Wednesday, March 13, 2024

Reflection on Faith & Politics -II -- Follow Me

 If any of you wish to be my follower, you must put aside your selfish ambition, shoulder your cross daily, and follow me.  Luke:923 

There are many messages (cultural & familial) and experiences in life that shape, mold, and color our brain's processing pathways.  These pathways are a major factor in determining our perception and interpretation of the world.  There are a number of social norms that feed into the inaccuracies we adopt.  Shame is a large one.  It plays havoc with our self-esteem. Shaming is one of the powerful tools used early in childhood to discipline and shape one's conscience and behavior.  Religion has always relied on shaming.  Another common social norm is winning is better than losing. In fact, to compete and win is drummed into us from the earliest team sports we are thrown into in elementary school.  I would posit that we don't even get to an idea of cooperation until several years later.  By that time, the message is set: beating your opponent is strength, and helping others is weak.  The third lesson taught through the subtleties of culture is that more is better.  Social norms strongly reward the "accumulators."  The one who has much is rich, and with wealth comes power and strength.  Each of these cultural influences subtly encourages hoarding, dominating, and even cheating to make up for any felt "weakness."  In turn, we see this powerfully reflected in the politics playing out, in the economy operating, and in our interactions with one another. 

To follow Jesus/"taking up our cross (our truest self)," likely means putting aside the pre-programmed social selfish ambitions. This is not denying the importance of ambition.  Healthy ambition is how human life broadens and expands.  Healthy ambition is the engine that moves the world in positive, life-affirming directions.  It is difficult, however, to find this part of ourselves if we've had parents, teachers, preachers, and coaches hammering the point that you only "make something of yourself" by getting ahead of all the competition. Most of us would accept the point that billionaires are probably at the top of the heap in this kind of societal game. But are they happier?  Is the world a better place?  Is the rest of the world happier as we all give up our own paltry worldly wealth that enables billionaires to hoard more of the money and resources (that do have a finite supply)?

In the First Nations Version (of the New Testament) this passage goes on, "The ones who hold on to their lives will lose them, but those who are willing to lay down their lives for me and my message will live.  How will it help you to get everything you want but lose what it means to be who Creator made you to be?  Is there anything in this world worth trading for that? (Luke 9:24-25)

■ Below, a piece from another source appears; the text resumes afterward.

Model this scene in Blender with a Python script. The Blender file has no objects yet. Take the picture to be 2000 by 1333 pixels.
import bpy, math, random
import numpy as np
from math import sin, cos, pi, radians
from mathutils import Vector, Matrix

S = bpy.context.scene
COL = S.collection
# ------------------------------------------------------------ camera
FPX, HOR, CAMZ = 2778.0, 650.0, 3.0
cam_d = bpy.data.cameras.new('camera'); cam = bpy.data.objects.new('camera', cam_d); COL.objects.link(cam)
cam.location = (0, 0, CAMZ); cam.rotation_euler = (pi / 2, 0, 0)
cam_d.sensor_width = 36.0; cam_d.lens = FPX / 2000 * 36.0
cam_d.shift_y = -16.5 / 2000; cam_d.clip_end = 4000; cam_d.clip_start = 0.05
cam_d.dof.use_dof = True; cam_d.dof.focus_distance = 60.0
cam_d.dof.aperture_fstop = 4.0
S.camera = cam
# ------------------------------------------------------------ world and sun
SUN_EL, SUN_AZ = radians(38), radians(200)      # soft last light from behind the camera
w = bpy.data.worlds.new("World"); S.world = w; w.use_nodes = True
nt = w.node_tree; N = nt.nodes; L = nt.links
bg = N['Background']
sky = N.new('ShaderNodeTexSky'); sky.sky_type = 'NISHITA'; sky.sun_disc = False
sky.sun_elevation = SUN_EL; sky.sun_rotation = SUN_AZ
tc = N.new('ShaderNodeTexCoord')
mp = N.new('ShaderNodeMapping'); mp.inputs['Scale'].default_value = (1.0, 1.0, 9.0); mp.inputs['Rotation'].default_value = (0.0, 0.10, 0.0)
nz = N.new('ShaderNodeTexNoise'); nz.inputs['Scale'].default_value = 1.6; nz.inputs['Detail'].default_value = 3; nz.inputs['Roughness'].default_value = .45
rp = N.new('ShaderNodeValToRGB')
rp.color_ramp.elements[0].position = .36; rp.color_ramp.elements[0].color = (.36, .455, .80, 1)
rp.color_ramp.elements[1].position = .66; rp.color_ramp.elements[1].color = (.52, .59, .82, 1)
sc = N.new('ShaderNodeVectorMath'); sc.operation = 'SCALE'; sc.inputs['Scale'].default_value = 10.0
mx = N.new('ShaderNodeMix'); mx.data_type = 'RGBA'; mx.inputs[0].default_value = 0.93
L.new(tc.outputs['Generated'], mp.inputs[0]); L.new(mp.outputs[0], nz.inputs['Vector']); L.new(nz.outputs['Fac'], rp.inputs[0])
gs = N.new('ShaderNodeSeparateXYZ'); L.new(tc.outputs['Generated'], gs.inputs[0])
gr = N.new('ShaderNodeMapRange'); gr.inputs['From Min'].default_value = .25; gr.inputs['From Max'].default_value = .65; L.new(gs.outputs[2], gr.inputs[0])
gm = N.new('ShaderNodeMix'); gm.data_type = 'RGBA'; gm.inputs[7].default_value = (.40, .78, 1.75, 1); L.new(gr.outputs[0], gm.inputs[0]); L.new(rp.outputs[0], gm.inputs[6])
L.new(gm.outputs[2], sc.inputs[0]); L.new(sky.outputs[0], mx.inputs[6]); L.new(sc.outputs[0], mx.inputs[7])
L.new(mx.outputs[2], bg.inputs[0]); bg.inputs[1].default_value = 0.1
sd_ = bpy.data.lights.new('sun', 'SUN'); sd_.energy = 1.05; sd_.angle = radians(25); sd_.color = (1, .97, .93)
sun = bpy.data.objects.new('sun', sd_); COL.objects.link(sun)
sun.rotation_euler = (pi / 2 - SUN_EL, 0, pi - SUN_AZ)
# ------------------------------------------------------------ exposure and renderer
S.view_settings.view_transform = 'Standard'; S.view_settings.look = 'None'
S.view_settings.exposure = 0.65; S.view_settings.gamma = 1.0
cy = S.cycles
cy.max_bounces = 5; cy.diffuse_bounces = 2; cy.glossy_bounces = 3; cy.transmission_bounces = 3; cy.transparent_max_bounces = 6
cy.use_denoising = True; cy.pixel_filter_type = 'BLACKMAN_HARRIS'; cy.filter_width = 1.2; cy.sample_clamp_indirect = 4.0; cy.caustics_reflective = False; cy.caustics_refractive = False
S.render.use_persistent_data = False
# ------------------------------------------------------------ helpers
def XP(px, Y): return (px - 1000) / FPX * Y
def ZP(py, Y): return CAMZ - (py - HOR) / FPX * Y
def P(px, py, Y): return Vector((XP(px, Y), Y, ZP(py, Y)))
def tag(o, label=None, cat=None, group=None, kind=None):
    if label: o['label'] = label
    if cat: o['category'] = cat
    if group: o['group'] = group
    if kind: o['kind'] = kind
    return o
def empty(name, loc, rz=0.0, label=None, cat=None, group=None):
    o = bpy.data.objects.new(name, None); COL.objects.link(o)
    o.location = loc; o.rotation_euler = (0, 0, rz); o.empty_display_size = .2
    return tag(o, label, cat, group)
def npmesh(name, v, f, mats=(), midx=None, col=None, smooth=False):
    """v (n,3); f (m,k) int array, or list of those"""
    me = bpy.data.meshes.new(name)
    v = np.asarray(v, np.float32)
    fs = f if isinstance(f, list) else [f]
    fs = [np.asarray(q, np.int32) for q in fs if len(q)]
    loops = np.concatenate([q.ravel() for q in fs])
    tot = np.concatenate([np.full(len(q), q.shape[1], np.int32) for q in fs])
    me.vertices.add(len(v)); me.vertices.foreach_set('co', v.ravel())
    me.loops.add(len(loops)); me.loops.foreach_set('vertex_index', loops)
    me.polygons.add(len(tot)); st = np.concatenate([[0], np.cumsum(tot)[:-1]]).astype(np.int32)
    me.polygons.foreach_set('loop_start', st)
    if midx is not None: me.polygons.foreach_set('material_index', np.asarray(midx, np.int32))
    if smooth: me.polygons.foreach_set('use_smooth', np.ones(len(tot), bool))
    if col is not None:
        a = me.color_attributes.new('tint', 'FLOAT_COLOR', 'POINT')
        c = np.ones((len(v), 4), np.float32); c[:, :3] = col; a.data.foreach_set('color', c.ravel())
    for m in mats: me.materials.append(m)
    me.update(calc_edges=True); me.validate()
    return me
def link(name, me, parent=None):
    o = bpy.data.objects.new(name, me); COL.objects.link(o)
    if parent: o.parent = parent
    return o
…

These words are not meant to be taken in the literal sense. Rather, holding onto a life of shame, feeling like "a loser," or caving into the constrictions and external definitions of who we are by others will cause you to lose yourself and who God created you to be.  The ropes and chains holding us back from being our "true self" will diminish the full beauty of the created order as it was intended.  Love and happiness have a difficult time shining through the smudged-up glass of shame and hoarding. Imagine the difference we would witness in the world if love and helping hands were the rule and if striving (and finding) our intended purpose was the driving force in society.  It would transform politics and everything about how humans interact.